A resolução do governo visa ampliar o prazo médio da indústria de previdência para cerca de três anos até 2015. Mas pode ganhar flexibilidade, diante da reação do investidor. Segundo os executivos, a Fenaprevi, entidade que representa o setor, mantém conversas com a Secretaria de Política Econômica em busca de alternativas para implementar as mudanças de forma a minimizar o impacto para o participante. Entre as opções em pauta, segundo Freitas, da Mapfre, estão a flexibilização do prazo para o ajuste e o uso de derivativos para minimizar a volatilidade.

"A estratégia é correta, tem que alongar, mas o cliente não estava preparado", diz Lendimuth, do Santander. Por outro lado, defende Jesus, da Brasilprev, o momento é oportuno para travar taxas maiores, como um juro real próximo de 6% nas NTN-Bs. "Daqui para frente, dificilmente o investidor vai ter o tripé segurança, liquidez e retorno. Para ter retorno, ele vai ter de alongar o prazo", diz. Isso porque, segundo o executivo, num horizonte de longo prazo a tendência do juro segue de baixa. Para ele, não só o alongamento dos prazos vai ser fundamental como o aumento da exposição em bolsa.

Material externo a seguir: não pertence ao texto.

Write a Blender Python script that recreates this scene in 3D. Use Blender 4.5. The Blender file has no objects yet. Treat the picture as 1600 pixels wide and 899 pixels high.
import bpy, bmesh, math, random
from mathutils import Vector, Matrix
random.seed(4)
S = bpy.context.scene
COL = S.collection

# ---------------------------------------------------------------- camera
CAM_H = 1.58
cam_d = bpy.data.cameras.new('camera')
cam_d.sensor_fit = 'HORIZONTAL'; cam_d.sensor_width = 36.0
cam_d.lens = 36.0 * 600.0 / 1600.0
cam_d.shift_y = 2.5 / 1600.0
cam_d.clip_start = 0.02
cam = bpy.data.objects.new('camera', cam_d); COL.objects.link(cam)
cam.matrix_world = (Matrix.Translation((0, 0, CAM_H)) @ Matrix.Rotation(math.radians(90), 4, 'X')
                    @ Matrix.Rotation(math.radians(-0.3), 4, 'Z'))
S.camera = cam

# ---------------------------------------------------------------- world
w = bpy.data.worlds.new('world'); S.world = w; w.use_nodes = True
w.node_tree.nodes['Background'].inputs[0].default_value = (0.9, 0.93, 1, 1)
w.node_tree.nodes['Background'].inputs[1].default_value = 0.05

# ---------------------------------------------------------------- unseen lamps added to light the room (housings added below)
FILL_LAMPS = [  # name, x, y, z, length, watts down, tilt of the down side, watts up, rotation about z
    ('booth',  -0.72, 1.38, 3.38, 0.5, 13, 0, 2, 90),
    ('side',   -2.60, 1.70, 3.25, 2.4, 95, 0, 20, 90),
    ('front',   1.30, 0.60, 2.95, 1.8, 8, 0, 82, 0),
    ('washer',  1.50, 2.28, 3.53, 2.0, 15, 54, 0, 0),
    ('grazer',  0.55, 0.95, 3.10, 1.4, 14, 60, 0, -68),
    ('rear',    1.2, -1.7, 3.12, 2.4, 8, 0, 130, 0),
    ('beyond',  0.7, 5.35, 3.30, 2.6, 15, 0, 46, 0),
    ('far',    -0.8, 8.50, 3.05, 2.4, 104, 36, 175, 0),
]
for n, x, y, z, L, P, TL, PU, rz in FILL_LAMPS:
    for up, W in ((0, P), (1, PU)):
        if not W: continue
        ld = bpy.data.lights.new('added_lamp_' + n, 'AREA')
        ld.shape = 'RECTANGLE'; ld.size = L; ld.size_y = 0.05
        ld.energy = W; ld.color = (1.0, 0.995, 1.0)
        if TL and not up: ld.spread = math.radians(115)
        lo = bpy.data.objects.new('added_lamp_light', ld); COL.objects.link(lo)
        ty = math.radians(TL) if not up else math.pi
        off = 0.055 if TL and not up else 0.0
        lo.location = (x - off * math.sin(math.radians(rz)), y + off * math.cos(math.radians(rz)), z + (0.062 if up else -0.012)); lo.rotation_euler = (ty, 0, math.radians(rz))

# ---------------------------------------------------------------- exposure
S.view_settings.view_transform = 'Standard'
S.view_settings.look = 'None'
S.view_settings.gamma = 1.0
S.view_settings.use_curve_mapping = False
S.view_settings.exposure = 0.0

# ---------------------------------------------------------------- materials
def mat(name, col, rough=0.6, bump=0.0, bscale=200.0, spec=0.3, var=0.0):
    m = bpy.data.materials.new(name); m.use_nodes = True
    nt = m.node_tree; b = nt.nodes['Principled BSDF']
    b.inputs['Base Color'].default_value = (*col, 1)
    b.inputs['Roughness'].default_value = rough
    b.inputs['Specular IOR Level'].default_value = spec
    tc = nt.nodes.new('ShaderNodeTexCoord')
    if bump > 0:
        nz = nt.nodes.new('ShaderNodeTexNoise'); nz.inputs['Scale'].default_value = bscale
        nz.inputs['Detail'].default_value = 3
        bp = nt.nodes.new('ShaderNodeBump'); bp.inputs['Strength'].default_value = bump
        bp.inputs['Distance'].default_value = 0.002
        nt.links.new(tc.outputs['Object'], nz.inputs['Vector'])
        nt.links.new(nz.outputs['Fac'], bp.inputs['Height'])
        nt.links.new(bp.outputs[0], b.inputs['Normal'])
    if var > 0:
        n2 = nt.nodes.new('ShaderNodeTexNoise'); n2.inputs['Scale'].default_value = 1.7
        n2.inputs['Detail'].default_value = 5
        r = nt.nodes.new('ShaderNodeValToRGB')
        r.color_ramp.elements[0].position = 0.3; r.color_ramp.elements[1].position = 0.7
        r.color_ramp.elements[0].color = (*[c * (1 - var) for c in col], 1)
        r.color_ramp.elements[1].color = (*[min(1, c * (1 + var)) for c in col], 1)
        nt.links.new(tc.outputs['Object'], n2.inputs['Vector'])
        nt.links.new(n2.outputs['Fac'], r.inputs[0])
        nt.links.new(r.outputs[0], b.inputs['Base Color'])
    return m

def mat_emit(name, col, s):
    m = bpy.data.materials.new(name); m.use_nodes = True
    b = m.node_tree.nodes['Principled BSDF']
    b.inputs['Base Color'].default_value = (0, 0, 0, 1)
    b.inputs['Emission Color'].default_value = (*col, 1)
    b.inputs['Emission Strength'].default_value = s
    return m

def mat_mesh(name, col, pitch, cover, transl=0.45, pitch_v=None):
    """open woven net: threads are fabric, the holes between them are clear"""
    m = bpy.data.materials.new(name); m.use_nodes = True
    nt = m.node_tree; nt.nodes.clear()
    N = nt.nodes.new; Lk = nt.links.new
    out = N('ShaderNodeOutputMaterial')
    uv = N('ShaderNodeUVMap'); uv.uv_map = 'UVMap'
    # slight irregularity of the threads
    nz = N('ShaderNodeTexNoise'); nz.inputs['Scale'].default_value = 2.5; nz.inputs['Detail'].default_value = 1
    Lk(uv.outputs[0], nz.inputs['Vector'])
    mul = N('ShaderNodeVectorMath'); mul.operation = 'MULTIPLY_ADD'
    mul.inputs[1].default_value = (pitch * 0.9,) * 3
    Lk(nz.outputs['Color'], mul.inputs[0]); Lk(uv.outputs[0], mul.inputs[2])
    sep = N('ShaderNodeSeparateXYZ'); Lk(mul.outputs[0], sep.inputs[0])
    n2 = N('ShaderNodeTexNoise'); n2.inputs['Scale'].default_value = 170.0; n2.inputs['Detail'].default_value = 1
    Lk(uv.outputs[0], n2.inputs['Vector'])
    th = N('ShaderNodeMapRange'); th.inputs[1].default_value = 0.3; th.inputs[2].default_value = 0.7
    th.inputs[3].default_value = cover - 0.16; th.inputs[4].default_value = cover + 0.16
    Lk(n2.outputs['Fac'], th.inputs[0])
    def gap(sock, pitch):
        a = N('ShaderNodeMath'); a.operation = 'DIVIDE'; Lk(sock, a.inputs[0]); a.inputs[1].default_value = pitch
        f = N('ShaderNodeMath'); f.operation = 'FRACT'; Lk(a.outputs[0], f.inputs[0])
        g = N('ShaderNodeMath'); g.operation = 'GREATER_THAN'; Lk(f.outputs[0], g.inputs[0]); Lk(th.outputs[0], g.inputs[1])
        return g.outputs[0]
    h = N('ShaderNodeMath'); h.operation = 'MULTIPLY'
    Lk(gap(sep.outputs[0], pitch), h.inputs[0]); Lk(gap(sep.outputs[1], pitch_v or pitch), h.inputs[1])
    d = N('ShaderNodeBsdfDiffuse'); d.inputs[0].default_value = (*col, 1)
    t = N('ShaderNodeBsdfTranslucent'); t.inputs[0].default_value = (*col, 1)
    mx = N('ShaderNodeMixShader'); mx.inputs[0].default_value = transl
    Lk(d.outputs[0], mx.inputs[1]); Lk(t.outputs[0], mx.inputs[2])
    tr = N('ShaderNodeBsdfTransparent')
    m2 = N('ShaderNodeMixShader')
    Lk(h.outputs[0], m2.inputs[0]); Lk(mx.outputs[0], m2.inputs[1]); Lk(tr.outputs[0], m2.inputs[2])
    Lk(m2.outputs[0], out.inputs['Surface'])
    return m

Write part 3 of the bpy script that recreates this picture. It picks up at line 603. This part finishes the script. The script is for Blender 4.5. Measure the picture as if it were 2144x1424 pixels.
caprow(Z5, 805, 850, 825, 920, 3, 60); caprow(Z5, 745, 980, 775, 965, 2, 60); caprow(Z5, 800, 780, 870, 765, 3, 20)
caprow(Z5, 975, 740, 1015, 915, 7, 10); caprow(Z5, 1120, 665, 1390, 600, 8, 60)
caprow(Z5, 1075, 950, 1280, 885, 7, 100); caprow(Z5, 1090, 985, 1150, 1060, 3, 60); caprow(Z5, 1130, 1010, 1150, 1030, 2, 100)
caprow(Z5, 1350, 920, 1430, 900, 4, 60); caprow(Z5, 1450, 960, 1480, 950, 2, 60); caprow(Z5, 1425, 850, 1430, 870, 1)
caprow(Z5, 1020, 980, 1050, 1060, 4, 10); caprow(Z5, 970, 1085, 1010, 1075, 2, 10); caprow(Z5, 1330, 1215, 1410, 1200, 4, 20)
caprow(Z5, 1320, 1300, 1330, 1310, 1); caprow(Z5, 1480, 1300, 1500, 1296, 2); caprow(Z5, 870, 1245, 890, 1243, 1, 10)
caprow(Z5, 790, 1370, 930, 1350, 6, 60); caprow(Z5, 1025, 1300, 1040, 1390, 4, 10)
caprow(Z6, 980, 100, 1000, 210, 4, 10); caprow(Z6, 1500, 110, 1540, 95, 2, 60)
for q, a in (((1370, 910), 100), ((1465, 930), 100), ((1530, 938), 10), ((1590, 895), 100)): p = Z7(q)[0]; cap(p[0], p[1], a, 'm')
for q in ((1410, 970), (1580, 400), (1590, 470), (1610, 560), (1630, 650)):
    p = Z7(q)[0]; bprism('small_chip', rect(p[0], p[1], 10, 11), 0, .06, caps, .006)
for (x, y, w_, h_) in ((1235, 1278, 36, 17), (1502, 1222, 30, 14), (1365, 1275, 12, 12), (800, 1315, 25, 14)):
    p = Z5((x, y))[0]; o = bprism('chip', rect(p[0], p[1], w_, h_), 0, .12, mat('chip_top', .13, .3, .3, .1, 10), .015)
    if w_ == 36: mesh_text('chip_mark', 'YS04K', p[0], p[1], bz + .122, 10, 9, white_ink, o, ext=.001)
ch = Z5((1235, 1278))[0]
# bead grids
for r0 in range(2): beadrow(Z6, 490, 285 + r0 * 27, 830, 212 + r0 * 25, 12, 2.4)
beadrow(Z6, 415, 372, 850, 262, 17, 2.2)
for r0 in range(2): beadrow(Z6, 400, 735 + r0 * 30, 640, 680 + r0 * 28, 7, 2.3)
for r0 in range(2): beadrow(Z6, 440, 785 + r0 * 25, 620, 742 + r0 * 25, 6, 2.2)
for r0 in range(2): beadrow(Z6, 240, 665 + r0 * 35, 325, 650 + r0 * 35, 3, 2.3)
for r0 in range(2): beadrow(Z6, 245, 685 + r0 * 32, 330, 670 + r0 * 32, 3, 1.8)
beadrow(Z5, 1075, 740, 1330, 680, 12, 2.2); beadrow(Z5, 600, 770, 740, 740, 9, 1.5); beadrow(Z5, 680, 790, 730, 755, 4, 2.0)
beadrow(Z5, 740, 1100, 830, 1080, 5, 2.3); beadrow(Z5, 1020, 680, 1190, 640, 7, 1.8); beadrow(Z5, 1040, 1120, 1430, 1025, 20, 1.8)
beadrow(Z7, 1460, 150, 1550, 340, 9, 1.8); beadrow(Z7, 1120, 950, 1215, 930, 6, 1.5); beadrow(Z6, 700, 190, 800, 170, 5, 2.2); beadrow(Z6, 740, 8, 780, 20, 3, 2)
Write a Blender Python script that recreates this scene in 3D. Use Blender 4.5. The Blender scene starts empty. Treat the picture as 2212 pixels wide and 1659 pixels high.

Na visão de Freitas, da Mapfre, o brasileiro não conhece o seu perfil, nem seus objetivos e prazos. Trocar a previdência hoje por poupança, exemplifica, é "abrir mão do risco de ganhar pela certeza de perder". Ele refere-se aos benefícios fiscais da previdência que o investidor vai perder se fizer a troca e ao juro real negativo da poupança.